SEC relaxes single business group limit for investment funds

In response to requests from fund managers, the Securities and Exchange Commission (SEC) has relaxed the single business group (SBG) investment limit for equity funds, balanced funds, and multi-asset funds that have actual exposure to equity securities.
The Commission on March 28 issued SEC Memorandum Circular (MC) No. 2, Series of 2025, which provides for the rules on SBG investment limitation, following several requests from various fund managers on behalf of their respective managed funds to be exempted from the application of the SBG limit.
MC 2 provides exemptions to the SBG limit imposed by MC 15, Series of 2020, which defines an SBG as a company, its subsidiaries, fellow subsidiaries, parent company and ultimate parent company.
Under the prevailing SBG limit, an investment company is prohibited from investing, in aggregate, more than 20 percent of its net assets in transferable securities, money market instruments, deposits, and over-the-counter financial derivatives issued by any SBG, provided the investments in over-the-counter (OTC) financial derivatives with non-investment grade or unrated counterparty shall not exceed five percent of the net assets of the investment company.
MC 2 provides that funds which have no actual investment in financial derivatives shall not be subject to the SBG limit. This includes equity funds, balanced funds, and multi-asset funds that have actual exposure to equity securities.
Instead, these exempted classes of investment companies will be subject to the single entity or issuer investment limitation under Rule 6.8(b) of the implementing rules and regulations (IRR) of Republic Act (RA) No. 2629, or the Investment Company Act (ICA), until further notice by the Commission.
All investment companies, including the covered funds, shall continue to be subject to all other investment limits and restrictions under existing Commission rules and regulations, as may be applicable. This applies to investment companies with or without actual investments in financial derivatives.

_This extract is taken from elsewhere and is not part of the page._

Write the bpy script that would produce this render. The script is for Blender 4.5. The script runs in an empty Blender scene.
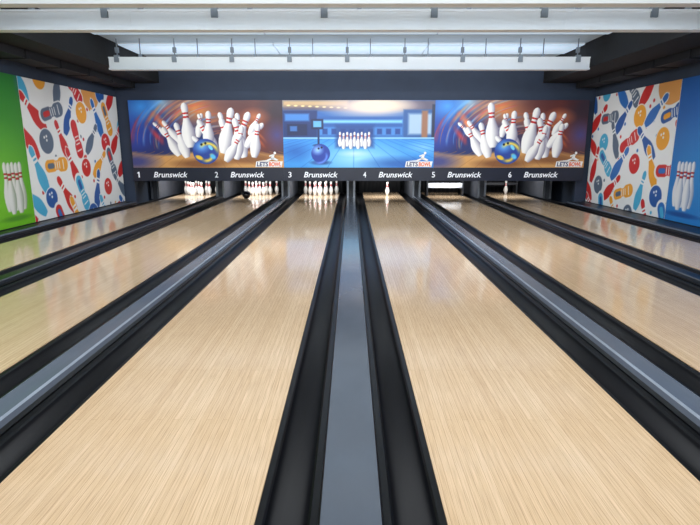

The SEC will not be imposing fines and penalties for any breach of the SBG limit committed by the covered funds, whether or not they have actual investments in financial derivatives, from May 15, 2020, or the effectivity date of SEC MC 15 issued in 2020, until March 27, 2025, or the day before the effectivity date of MC 2.

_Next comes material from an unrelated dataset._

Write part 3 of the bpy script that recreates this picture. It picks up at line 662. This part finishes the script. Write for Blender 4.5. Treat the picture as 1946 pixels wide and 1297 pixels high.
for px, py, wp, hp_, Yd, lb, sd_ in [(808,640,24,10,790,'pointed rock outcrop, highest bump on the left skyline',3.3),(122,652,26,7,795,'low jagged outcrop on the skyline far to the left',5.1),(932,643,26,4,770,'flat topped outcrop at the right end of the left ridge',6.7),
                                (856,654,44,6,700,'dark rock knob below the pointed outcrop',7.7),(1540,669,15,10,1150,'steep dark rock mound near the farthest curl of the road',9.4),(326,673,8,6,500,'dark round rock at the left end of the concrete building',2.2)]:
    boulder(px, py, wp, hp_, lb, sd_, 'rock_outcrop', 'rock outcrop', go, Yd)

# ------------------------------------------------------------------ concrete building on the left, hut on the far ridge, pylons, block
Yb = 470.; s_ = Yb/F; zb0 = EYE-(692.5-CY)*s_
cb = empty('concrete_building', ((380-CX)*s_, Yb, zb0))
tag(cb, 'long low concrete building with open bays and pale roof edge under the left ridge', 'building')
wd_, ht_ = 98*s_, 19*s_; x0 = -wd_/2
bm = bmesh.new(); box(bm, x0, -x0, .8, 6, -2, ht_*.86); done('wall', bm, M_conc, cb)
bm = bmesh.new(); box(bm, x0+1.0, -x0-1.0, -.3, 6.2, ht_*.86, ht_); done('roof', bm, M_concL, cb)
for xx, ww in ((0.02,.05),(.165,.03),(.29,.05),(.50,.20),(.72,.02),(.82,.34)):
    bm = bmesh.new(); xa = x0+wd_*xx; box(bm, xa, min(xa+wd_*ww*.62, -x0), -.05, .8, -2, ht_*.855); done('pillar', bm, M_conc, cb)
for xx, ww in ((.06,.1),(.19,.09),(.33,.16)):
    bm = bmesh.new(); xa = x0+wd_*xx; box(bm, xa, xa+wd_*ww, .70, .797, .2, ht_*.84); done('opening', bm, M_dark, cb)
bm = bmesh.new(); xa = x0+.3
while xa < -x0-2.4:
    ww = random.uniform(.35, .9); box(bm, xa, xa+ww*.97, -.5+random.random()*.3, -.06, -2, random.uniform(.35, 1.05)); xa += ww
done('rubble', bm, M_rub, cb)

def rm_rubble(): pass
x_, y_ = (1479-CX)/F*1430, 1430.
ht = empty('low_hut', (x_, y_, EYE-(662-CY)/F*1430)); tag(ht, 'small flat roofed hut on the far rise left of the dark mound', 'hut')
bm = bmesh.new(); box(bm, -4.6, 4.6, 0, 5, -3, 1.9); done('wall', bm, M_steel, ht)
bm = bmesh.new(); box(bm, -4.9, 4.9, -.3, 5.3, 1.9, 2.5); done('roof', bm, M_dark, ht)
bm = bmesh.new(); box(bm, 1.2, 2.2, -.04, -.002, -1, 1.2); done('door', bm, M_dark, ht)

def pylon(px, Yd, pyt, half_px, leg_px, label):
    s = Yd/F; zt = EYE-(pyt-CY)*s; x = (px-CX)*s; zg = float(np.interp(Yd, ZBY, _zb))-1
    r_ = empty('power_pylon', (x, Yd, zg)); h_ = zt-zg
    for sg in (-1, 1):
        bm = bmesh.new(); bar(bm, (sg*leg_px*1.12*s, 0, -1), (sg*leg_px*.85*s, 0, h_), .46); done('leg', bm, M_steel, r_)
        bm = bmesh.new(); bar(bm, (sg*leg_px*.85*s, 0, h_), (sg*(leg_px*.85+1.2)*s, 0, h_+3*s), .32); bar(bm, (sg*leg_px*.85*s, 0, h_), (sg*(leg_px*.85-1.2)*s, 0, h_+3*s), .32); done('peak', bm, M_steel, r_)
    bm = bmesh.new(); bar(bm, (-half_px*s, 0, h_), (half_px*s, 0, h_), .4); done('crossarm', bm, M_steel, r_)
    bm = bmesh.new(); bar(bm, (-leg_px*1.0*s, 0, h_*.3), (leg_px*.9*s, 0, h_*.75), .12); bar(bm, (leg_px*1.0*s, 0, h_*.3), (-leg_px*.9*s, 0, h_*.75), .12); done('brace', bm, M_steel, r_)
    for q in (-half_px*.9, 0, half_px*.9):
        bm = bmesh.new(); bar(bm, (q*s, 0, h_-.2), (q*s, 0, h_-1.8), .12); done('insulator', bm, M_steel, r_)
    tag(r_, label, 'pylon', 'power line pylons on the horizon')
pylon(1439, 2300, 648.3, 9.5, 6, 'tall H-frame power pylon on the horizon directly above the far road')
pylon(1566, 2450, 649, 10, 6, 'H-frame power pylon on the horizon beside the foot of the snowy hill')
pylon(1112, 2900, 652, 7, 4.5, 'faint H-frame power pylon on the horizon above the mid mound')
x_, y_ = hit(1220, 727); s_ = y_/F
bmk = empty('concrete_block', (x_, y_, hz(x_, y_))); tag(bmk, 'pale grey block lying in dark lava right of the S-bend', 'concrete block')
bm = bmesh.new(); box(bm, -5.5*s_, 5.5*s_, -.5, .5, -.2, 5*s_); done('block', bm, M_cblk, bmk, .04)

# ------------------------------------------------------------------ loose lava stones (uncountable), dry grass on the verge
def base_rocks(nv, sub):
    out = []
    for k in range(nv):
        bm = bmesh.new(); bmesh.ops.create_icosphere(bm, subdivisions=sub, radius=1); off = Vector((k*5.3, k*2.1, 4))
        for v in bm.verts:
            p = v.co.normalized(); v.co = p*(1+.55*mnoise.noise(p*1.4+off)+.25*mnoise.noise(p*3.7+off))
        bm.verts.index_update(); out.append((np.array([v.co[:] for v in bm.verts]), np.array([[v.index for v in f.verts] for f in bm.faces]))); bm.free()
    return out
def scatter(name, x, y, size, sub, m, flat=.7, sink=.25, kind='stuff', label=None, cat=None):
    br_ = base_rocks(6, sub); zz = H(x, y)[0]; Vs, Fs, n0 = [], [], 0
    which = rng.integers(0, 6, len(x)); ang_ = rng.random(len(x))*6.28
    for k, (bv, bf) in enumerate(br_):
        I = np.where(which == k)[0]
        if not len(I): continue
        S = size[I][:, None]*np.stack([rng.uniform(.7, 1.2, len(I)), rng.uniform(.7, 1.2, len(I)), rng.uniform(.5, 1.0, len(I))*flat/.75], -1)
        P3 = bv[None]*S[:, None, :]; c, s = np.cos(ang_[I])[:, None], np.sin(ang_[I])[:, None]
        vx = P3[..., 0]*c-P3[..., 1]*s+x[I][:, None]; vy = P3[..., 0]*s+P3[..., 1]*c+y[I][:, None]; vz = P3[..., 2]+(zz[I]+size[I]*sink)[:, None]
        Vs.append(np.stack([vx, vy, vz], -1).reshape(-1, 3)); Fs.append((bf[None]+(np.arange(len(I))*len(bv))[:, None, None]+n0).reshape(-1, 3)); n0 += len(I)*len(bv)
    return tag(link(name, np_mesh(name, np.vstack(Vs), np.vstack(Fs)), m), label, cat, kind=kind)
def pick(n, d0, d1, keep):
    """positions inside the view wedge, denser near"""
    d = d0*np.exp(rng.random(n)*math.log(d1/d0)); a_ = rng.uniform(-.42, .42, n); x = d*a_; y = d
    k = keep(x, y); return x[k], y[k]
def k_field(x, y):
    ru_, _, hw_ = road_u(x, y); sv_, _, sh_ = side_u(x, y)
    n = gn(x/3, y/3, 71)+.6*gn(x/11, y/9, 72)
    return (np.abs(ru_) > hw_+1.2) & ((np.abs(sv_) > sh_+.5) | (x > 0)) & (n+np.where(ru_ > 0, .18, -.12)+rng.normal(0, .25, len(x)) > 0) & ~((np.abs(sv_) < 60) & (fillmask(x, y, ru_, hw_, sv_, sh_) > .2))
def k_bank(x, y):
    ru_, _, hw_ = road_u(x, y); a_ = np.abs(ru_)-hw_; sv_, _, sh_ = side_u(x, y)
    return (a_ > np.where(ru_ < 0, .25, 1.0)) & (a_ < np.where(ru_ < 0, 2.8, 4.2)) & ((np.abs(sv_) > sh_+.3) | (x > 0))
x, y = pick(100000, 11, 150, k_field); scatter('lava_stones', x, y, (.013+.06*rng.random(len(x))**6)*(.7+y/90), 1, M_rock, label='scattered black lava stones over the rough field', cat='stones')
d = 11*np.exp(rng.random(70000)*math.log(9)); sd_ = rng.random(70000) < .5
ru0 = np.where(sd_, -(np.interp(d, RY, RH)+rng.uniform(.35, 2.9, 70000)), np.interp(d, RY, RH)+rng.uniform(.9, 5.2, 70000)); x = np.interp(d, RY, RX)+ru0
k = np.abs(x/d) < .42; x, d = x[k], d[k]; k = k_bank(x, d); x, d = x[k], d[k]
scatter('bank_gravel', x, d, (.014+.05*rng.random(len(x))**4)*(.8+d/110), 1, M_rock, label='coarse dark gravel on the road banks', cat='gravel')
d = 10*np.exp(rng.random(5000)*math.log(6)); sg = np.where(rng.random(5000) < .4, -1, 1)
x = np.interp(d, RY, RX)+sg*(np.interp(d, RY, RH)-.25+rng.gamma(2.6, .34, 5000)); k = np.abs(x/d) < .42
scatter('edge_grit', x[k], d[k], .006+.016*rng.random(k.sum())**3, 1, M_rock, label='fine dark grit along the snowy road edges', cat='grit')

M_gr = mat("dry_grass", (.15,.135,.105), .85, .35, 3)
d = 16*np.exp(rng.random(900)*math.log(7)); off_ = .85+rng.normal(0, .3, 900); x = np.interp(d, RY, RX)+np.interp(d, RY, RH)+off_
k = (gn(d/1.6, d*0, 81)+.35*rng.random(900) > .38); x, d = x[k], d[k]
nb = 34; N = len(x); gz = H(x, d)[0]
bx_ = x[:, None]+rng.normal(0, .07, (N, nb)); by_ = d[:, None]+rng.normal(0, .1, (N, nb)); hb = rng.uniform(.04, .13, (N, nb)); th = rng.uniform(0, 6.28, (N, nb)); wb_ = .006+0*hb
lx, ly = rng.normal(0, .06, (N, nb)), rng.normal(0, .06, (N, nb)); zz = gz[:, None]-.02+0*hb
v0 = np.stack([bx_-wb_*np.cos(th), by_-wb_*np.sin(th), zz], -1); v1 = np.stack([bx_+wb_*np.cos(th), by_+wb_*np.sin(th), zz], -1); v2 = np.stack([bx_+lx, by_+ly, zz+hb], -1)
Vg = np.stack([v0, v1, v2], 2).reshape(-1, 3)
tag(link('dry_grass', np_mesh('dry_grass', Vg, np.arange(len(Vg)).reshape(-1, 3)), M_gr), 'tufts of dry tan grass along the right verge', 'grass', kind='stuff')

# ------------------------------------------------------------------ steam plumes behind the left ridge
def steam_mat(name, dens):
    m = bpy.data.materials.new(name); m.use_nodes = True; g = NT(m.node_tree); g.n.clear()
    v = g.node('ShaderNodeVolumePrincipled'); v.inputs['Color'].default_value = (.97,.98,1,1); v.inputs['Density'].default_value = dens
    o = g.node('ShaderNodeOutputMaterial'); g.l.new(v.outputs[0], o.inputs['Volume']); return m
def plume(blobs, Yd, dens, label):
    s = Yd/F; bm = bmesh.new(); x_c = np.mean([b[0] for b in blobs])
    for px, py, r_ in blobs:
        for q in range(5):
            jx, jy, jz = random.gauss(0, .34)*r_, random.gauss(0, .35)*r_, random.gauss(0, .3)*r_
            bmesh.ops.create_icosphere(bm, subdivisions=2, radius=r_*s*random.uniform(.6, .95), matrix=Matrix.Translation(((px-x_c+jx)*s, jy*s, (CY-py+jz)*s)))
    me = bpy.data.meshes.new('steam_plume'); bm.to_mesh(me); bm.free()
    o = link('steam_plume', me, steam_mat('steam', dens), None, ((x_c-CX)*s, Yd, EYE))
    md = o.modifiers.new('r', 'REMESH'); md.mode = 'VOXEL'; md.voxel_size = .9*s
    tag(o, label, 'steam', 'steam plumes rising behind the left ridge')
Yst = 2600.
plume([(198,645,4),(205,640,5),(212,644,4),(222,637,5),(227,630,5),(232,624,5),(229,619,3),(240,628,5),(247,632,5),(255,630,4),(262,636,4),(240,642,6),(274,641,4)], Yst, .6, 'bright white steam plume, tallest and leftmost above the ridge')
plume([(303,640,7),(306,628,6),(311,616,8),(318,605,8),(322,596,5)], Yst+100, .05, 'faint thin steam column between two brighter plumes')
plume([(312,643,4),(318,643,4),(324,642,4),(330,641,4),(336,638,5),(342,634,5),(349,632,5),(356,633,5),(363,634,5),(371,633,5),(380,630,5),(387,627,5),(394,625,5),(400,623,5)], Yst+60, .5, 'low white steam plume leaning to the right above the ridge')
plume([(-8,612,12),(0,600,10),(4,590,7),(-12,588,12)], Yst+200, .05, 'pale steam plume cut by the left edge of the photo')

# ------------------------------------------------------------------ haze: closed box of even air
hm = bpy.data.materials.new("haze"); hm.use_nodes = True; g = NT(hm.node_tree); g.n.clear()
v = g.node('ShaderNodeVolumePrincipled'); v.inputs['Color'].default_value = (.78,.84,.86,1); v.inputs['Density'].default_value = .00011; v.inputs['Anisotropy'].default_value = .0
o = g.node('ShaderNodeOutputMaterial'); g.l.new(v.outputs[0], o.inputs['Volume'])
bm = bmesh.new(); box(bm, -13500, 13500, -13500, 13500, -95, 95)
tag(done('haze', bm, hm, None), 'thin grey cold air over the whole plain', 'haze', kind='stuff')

Any breach of the single entity/issuer limit in Rule 6.8(b) by the covered funds will result in the imposition of corresponding fines and penalties under the ICA’s IRR and other applicable laws, rules, and regulations.
Meanwhile, investment companies, including equity, balanced funds, and multi-asset funds with actual exposure to equity securities, whether or not such funds have actual investments in financial derivatives, seeking to engage in the cross-border offering of their funds to other Association of Southeast Asian Nations (ASEAN) member jurisdictions as qualifying collective investment schemes are required to comply with the 20-percent SBG limit in the ASEAN standards of qualifying collective investment schemes.